How to make more moola in 2017


Wanna make more money this year?
If the answer is no, good for you … money isn’t everything.

If the answer is yes, though, consider dividend investing. That’s my plan … less stressful than asking the boss for a raise and a ton easier than, well, anything. First step is investing in high-quality companies with lengthy histories of rewarding shareholders with dividends. Next, take said dividends, which are generally paid quarterly, and invest in more dividend stocks. Rinse, repeat and, well, you get the idea.

As I type this, I’m ringing in the new year with a portfolio of just more than $4,000. I have shares of 45 different companies and am slated to earn about $120 just for investing in them. It doesn’t sound like much of a raise, I know – If you make $50,000 a year it’s a measly .25 percent or so – but it’s something. Actually it isn’t just something … it’s something for nothing.

As a financial blogger, I follow a lot of writers on Twitter and Facebook who constantly plug survey sites and the like as ways to make a little extra here and there. Those surveys take time, though. Signing up on the sites takes time, qualifying takes time and it’s the most mundane way to spend 20 minutes I can think of. I know because I tried it once. It sucked.

And the payoff? What payoff? Most pay what, a buck or two … at most. If you factor in the amount of time you spend screwing around on the site and filling out the survey, it’s hardly worth it. You could drive with Uber, but, same thing … it’s a time suck. I’d rather look for a few places I could shave a hundred bucks out of the monthly budget, invest that cash and make more money in the future for doing so.

I don’t know what took me so long to learn about this whole dividend investing thing (I’m currently 32), but I’m certainly glad I finally stumbled upon it. I can’t think of a better way to build a passive income stream. Spend more money on dividend stocks and less time on some side hustle that’s more of a pain in the ass than anything else … that’s my resolution.

I plan on adding to all my positions this year, and each time I do I’ll be adding to my annual income.

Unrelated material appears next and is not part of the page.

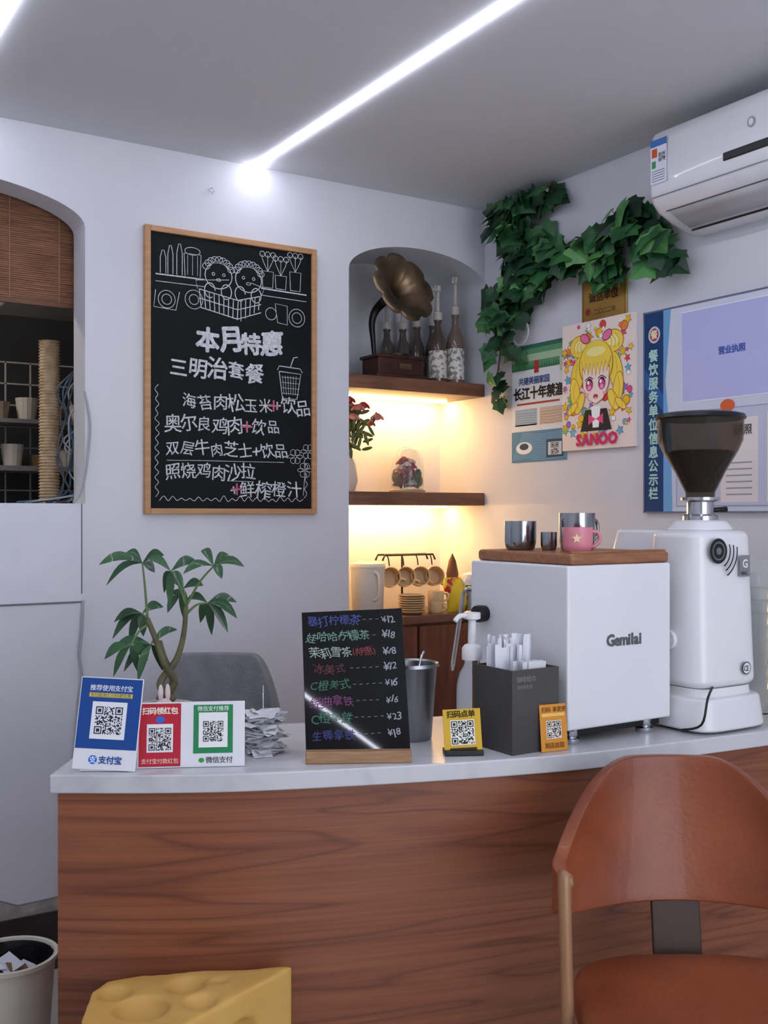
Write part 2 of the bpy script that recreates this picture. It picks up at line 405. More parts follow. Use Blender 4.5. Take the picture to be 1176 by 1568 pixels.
g=grp('flower_glass_dome',(2.17,3.27,1.43))
lathe('base',[(0,0),(.066,0),(.068,.008),(.06,.012),(0,.012)],mat('dome_base','#c9b08a',.4),g)
lathe('dome',[(.060,.012),(.062,.08),(.056,.125),(.040,.155),(.018,.168),(0,.17)],M_glass,g,solid=.0015)
A=Acc(); rn=random.Random(3)
def rose(A,c,r,m):
    for k in range(3):
        for i in range(6):
            a=i*pi/3+k*.5; rr=r*(.3+.28*k); 
            v,f=ellv((0,0,0),(r*.45,r*.12,r*.42),8,6); A.add((v,f),m,Matrix.Translation((c[0]+rr*math.cos(a),c[1]+rr*math.sin(a),c[2]-k*r*.12))@Matrix.Rotation(a+pi/2,4,'Z')@Matrix.Rotation(-.3*k,4,'X'))
M_red=mat('petal_red','#c02a3c',.7,col2='#8c1a2a',nscale=30); M_pink=mat('petal_pink','#e7b3b0',.7); M_green=mat('leaf_small','#5c6a3e',.6,col2='#43562f')
for i in range(26):
    a=i*2.4; t=i/26; rr=.046*math.sqrt(((i*5)%8+1)/8)*(1-.5*t); zz=.03+.10*t
    rose(A,(rr*math.cos(a),rr*math.sin(a),zz),.018,[M_red,M_red,mat('petal_white','#eadfd6',.7),M_red,M_red,M_pink][i%6])
for i in range(14):
    a=i*1.7; v,f=ellv((0,0,0),(.015,.004,.02),8,6); A.add((v,f),M_green,Matrix.Translation((.045*math.cos(a),.045*math.sin(a),.035+.007*(i%6)))@Matrix.Rotation(a,4,'Z'))
A.make('bouquet',g,smooth=True)
g=grp('flower_vase',(1.925,3.30,1.43))
lathe('vase',[(0,0),(.03,0),(.042,.04),(.035,.1),(.02,.13),(.026,.15),(.022,.15),(.017,.13),(0,.12)],mat('vase_ceramic','#d8cfc2',.3),g)
A=Acc(); rn=random.Random(5)
for i in range(12):
    tx=rn.uniform(-.02,.10); ty=rn.uniform(-.1,.0); tz=rn.uniform(.21,.345)
    A.add(tubev(cat([(0,0,.12),(tx*.4,ty*.4,.12+(tz-.12)*.6),(tx,ty,tz)],4),.0015,5),M_green)
    if i%3!=2: rose(A,(tx,ty,tz),.024,[mat('petal_dusty','#b8525c',.7,col2='#8f2f3c',nscale=40),mat('petal_rose','#d79a92',.7,col2='#b8606a',nscale=40)][i%2])
    for k in range(5):
        v,f=ellv((0,0,0),(.007,.003,.024),6,6); A.add((v,f),M_green,Matrix.Translation((tx*.7+rn.uniform(-.03,.03),ty*.7,tz-.03+rn.uniform(-.07,.03)))@Matrix.Rotation(rn.uniform(-1.5,1.5),4,'Y'))
A.make('flowers',g,smooth=True)

def mug_parts(g,r,h,m,hang=None,handle=True,star=None,solid=.003):
    lathe('cup',[(0,0),(r*.8,0),(r*.9,.004),(r,h*.3),(r,h),(r-solid,h),(r-solid,h*.3),(r*.8,.008),(0,.008)],m,g)
    if handle:
        tube('handle',[(r*.95,0,h*.82),(r*1.45,0,h*.78),(r*1.55,0,h*.45),(r*1.2,0,h*.22),(r*.95,0,h*.22)],.0045,m,g)
g=grp('plastic_jug',(1.985,3.25,.98))
M_jug=mat('jug_plastic','#f5efe2',.3,trans=.25,flat=True)
lathe('body',[(0,0),(.050,0),(.056,.01),(.062,.17),(.064,.18),(.060,.18),(.054,.02),(0,.012)],M_jug,g); lathe('lid',[(0,.198),(.03,.20),(.063,.192),(.066,.18),(0,.18)],M_jug,g)
tube('handle',[(-.01,-.055,.165),(.0,-.075,.15),(.0,-.075,.08),(-.01,-.052,.06)],.006,M_jug,g)
g=grp('cup_rack',(2.225,3.36,.98)); M_iron=mat('black_iron','#1a1614',.4,flat=True)
M_cup=mat('cup_beige','#e3c798',.35,col2='#dabc8c')
lathe('foot',[(0,0),(.055,0),(.055,.006),(0,.008)],M_iron,g)
tube('post',[(0,.03,.005),(0,.03,.21)],.004,M_iron,g,curve=False)
for yy in (-.02,.03): tube('bar_%d'%(yy>0),[(-.12,yy,.195),(-.11,yy,.215),(.11,yy,.215),(.12,yy,.195)],.004,M_iron,g,curve=False)
for i,x in enumerate((-.10,-.035,.03,.095)):
    e=bpy.data.objects.new('hanging_cup_%d'%i,None); COL.objects.link(e); e.parent=g; e.location=(x,-.03,.128); e.rotation_euler=(R(80),R(10+i*9),R(-25))
    mug_parts(e,.037,.062,M_cup); tube('hook_%d'%i,[(x,-.02,.215),(x,-.03,.20),(x+.004,-.03,.175)],.0025,M_iron,g)
g=grp('saucer_stack',(2.165,3.232,.98))
for i in range(8): lathe('saucer_%d'%i,[(0,.004),(.03,.004),(.050,.014),(.051,.012),(.032,0),(0,0)],M_cup,g,(random.uniform(-.002,.002),random.uniform(-.002,.002),i*.0085))
g=grp('stacked_cups',(2.268,3.225,.98))
for i in range(2):
    e=bpy.data.objects.new('cup_%d'%i,None); COL.objects.link(e); e.parent=g; e.location=(0,0,i*.038); e.rotation_euler=(0,0,R(-70+i*30)); mug_parts(e,.030,.045,M_cup)
g=grp('snack_bag',(2.365,3.235,.98))
v=[];f=[]
for j in range(11):
    t=j/10; w=.05*(1-.25*abs(2*t-1)**3); th=.024*math.sin(pi*min(max(t,.02),.98))**.6
    for i in range(16):
        a=2*pi*i/16; v.append((w*math.cos(a)+.012*math.sin(t*5),th*math.sin(a),t*.13))
for j in range(10):
    for i in range(16): f.append((j*16+i,j*16+(i+1)%16,(j+1)*16+(i+1)%16,(j+1)*16+i))
mesh('bag',v,f,mat('bag_yellow','#e8cf3a',.3,col2='#b8322c',nscale=18,lo=.55,hi=.6),g,smooth=True)
lathe('wood_pestle',[(0,0),(.012,0),(.014,.05),(.024,.14),(.014,.19),(0,.22)],mat('pestle_wood','#5e3a24',.5),g,(.03,.06,0))
lathe('cloth',[(0,.1),(.03,.1),(.035,.12),(.03,.14),(0,.15)],mat('cloth_white','#e6e8ee',.9,bump=.5),g,(.062,-.01,0))
lathe('cloth_stand',[(0,0),(.02,0),(.016,.1),(0,.1)],M_steel,g,(.062,-.01,0))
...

At&t, for example, has been steadily increasing its dividend payment for the past 32 years. It currently ponies up an annualized payout of $1.96 per share. In other words, every time I buy a share of At&t, I increase my yearly salary by nearly $2.

I won’t bore you with a list of all the companies in my portfolio just yet, but i’ll be blogging about the ride (probably a few times a month) as I have a feeling it will be an interesting one. Like I said, I’m on track to make an extra $120 this year, but my plan is to get that number up into the $300-500 range by the end. I’ll get there by reinvesting the dividends and increasing my positions here and there with any spare change I have laying around. I use Robinhood, which is a commission-free service, so I can afford to buy a share here and there and not worry about fees chipping away at my gains.

Obviously, with just $4,000 spread across 45 different companies, my positions in each are small at the moment. I’ll write a post about my approach to adding to them soon. For now, though, I have no problem getting paid small amounts – currently anywhere from $.24-$1.84 from 45 different companies – four times a year. I’m not all that concerned with what the actual share price does, either. I’ve pretty much decided I’m in this for the long haul. The companies are solid (I think) and shouldn’t shut down shop anytime soon.

If I sound like a naive rookie, that’s because I am … kinda. I know It’s not all rainbows and butterflies, though. I know market fluctuations and volatility can make a grown man cry, but it’s the nature of the beast. I’m not pouring my life savings into this or anything; for now, it’s simply the best side hustle known to man. I haven’t been investing long. I opened my Robinhood account last year and fooled around with investing for a bit before deciding to take it a bit more seriously. I’m self-taught and still have a ton to learn, but I really think the discovery of dividends will be a game-changer for me.

I plan on keeping all my positions going as long as the companies pay a steady dividend. If they cut the dividend or eliminate it all together, I’ll look to open a new position with a new company. Until then, though, I plan on holding.

I’ll update monthly dividend payouts and portfolio holdings in future posts, so be on the lookout for those. Oh, and thanks for reading.